Citing own sources in the Russian FSB, the Russian Gulagu.net initiative reported that in Kazakhstan security forces used prisoners to discredit the protest and obtain grounds for the entry of Russian troops.

“From the very beginning, the special services of Russia and Kazakhstan planned to implement a hybrid scenario of a soft takeover of Kazakhstan by Russia under the pretext of ‘allied assistance,'” the report said.

According to the report, as soon as “the protest reached a dominant level in relation to the security forces, prisoners from Kazakh jails were involved. They had been released for the purpose of organizing pogroms and looting. At the same time, some of them had already been eliminated by the security forces.
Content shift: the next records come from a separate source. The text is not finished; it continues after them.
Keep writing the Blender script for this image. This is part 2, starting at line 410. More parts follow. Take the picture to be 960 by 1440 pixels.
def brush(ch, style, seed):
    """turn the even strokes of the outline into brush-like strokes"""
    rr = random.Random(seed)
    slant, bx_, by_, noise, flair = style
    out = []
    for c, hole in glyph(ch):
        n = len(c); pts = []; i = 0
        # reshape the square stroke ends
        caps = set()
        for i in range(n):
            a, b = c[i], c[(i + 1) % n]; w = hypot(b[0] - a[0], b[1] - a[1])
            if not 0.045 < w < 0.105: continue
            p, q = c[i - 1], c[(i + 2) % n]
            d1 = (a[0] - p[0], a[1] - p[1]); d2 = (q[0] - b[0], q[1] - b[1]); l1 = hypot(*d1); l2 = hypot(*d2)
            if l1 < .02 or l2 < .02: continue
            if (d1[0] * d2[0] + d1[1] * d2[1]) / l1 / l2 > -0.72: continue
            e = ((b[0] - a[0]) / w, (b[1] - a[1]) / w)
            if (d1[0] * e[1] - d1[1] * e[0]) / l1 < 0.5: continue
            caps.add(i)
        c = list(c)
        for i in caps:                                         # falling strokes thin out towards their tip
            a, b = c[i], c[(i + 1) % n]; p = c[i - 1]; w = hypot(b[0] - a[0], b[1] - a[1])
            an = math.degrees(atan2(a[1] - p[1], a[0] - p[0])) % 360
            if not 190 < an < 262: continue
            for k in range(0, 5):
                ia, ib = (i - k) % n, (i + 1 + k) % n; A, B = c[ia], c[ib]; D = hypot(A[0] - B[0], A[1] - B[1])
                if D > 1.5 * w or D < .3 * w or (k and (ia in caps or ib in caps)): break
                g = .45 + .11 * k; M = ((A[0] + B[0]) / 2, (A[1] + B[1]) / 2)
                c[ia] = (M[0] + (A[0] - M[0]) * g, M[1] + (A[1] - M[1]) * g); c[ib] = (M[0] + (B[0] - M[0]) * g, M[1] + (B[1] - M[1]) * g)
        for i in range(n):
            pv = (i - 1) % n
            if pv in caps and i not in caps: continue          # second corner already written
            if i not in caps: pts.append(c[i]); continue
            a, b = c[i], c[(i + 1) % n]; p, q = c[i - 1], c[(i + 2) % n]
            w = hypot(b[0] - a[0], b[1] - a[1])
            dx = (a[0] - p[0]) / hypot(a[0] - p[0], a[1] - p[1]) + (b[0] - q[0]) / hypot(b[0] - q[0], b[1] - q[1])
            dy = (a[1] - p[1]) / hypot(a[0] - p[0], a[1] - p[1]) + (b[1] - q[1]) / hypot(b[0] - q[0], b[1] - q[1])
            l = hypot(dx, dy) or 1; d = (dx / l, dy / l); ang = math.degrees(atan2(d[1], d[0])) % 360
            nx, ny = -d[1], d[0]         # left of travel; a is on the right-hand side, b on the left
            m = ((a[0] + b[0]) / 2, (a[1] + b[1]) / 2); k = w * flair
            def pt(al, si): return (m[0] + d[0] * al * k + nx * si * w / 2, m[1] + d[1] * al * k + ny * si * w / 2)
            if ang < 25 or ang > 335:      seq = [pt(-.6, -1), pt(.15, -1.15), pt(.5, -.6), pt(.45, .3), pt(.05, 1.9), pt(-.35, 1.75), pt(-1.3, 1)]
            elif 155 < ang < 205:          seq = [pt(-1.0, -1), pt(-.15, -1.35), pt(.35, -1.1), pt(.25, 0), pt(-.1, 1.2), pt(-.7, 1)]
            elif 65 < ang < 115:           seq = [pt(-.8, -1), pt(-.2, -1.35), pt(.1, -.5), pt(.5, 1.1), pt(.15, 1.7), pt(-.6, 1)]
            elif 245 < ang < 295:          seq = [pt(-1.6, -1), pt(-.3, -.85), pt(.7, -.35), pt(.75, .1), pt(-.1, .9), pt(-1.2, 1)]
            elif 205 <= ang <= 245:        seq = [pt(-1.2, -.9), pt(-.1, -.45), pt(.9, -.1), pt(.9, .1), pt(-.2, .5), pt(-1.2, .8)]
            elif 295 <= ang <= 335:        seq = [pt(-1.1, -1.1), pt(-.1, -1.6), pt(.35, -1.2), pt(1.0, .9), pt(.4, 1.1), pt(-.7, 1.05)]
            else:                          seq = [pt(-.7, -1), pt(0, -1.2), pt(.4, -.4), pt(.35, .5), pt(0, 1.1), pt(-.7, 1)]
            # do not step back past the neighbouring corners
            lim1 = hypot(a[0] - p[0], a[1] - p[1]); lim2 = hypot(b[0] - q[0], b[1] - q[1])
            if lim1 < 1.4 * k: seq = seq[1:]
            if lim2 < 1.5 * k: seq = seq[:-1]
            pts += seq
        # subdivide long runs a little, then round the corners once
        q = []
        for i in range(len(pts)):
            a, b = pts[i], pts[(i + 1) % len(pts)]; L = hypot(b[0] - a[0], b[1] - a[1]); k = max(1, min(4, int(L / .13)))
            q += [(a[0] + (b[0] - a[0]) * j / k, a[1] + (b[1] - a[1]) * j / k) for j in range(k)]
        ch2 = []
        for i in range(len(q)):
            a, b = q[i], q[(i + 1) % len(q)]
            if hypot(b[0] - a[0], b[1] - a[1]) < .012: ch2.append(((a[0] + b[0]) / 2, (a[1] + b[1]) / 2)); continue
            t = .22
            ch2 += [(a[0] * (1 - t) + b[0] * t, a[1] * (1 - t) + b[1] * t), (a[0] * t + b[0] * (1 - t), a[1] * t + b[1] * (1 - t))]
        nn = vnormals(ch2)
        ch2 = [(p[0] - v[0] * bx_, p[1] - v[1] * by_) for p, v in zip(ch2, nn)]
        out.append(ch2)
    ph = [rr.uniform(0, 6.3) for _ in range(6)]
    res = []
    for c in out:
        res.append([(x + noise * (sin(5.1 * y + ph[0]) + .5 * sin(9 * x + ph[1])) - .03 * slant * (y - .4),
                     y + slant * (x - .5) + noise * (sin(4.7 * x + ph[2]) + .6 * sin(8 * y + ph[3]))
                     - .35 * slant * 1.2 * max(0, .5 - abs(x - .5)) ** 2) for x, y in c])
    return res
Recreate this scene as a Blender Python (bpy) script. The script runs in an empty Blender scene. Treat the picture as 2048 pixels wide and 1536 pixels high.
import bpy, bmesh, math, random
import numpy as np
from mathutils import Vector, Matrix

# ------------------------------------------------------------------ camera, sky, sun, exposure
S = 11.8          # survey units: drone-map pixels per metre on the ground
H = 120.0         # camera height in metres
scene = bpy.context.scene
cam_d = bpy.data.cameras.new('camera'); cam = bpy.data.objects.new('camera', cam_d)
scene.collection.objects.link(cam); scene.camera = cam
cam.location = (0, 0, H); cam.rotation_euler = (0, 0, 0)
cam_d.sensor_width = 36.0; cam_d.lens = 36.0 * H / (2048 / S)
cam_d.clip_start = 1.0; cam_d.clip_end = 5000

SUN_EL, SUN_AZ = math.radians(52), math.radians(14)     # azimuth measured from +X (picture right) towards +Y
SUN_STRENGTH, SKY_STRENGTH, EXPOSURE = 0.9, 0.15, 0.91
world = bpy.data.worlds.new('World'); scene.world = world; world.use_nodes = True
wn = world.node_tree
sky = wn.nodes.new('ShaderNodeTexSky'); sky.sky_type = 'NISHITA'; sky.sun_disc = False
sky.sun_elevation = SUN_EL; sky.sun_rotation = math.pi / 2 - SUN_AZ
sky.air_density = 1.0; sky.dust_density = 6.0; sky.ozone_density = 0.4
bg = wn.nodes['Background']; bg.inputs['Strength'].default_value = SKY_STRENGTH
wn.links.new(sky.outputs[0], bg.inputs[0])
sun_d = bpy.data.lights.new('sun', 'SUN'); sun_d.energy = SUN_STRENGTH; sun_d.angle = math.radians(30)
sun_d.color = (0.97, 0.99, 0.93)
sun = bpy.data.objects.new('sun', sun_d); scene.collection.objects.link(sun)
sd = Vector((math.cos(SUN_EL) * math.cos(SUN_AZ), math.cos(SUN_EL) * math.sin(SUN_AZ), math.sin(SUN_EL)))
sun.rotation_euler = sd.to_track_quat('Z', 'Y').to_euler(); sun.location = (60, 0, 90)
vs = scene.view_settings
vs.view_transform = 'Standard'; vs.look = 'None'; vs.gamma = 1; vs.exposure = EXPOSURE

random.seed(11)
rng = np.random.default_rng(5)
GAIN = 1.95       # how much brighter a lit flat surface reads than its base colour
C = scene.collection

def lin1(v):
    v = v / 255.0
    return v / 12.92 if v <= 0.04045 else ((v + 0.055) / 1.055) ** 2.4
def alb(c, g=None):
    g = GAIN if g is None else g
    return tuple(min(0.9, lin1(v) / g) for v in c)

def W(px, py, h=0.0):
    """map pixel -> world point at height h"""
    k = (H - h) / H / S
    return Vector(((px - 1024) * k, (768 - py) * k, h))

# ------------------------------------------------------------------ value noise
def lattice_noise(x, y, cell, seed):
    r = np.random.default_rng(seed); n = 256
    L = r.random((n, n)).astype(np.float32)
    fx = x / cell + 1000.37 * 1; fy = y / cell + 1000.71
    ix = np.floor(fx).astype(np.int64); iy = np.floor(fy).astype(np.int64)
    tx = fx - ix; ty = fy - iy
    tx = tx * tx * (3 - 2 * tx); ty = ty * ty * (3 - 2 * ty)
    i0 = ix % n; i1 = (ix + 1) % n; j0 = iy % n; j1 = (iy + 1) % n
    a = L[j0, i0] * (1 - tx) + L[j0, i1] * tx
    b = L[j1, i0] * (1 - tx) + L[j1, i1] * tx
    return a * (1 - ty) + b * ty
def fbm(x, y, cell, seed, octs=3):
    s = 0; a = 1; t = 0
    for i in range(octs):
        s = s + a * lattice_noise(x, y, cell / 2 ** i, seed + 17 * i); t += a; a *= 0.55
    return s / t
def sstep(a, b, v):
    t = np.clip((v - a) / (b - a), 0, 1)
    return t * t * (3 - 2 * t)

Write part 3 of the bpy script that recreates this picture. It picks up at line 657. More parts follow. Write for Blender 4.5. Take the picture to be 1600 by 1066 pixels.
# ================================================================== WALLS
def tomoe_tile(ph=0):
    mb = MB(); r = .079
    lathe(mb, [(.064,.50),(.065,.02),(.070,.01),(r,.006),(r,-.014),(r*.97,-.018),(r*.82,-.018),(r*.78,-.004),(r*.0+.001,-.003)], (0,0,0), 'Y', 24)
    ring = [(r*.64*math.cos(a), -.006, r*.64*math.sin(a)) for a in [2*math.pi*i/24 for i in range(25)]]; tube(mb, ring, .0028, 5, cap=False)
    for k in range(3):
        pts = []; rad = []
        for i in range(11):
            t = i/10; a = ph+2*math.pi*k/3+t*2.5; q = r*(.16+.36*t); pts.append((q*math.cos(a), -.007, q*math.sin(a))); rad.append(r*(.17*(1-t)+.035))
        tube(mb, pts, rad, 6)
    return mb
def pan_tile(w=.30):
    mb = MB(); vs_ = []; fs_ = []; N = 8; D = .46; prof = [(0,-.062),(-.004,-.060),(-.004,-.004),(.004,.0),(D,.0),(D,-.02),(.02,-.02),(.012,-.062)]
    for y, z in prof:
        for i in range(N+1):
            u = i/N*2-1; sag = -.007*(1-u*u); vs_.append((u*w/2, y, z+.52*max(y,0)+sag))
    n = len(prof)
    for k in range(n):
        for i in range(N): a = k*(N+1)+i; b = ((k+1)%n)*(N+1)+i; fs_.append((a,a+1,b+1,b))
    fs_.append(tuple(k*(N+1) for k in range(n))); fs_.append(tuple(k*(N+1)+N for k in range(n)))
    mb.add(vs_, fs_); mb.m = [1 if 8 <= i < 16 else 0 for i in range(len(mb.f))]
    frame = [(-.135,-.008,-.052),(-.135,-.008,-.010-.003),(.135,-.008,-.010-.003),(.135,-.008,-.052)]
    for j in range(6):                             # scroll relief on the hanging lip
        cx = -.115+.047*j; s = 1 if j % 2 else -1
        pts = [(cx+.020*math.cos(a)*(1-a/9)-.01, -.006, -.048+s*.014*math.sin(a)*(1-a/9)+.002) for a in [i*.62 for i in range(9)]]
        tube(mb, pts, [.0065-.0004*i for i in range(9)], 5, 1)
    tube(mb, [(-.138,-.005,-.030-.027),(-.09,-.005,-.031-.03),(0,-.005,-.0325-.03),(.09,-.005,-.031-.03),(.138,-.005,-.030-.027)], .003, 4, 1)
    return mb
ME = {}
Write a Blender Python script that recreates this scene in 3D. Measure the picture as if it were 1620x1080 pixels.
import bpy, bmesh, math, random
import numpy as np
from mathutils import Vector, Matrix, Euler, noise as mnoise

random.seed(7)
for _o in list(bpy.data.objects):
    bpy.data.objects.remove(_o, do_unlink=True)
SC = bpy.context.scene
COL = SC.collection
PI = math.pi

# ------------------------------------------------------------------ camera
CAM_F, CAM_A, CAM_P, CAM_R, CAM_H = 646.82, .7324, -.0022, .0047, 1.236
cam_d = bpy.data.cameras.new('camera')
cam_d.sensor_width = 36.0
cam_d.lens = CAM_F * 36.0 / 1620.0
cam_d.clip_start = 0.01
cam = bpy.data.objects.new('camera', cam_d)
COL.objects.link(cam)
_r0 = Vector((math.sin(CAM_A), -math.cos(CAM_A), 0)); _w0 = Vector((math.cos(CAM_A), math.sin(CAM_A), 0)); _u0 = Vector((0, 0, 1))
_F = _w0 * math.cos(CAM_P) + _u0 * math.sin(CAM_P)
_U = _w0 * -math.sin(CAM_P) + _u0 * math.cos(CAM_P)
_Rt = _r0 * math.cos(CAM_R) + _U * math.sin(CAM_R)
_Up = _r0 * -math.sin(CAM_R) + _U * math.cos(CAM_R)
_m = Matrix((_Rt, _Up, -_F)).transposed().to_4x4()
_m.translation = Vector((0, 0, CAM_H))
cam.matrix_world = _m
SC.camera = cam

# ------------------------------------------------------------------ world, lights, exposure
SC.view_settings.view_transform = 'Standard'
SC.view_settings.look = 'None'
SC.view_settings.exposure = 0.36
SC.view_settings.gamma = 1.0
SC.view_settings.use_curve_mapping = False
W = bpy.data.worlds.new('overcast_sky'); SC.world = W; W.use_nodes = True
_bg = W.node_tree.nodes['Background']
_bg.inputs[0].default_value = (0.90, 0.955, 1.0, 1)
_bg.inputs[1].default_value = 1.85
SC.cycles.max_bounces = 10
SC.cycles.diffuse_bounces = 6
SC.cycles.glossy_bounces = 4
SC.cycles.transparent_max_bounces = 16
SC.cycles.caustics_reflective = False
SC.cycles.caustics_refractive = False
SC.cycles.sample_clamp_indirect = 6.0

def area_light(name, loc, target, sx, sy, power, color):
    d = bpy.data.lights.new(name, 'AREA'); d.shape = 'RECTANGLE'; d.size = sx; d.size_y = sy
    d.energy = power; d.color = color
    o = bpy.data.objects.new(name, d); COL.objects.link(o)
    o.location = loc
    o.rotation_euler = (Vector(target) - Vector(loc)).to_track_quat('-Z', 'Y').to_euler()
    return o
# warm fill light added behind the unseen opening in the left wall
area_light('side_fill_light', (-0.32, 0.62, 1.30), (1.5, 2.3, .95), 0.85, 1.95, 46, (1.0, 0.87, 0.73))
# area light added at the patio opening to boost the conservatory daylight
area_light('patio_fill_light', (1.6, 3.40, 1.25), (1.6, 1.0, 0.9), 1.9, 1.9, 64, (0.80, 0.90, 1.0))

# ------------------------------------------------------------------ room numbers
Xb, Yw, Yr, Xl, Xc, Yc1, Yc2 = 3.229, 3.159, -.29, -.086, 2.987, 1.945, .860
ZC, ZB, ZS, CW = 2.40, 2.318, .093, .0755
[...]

“But they fulfilled their task perfectly: there are a lot of documented facts of looting, there is evidence of attacks on law enforcement agencies, there are facts of brutal reprisals against law enforcement officers, there are corpses with severed heads and video for the archive with the process of severing. This gives the necessary justification for sending in external forces, it demoralizes ordinary protesters, it turns a political protest into a palatable form of pogroms, it shows the security forces that the beast is against them, it blocks the social empathy of undecided Kazakhs to the process of protest,” says the letter published on Gulagu.net.

The Collective Security Treaty Organization recently announced the beginning of a “peacekeeping mission” in Kazakhstan. The military will help the head of state, Kassym-Jomart Tokayev, to fight the mass protests which began on January 2.

The “peacekeepers” included fighters of Russian airborne troops, as well as soldiers from Belarus, Armenia, Tajikistan and Kyrgyzstan.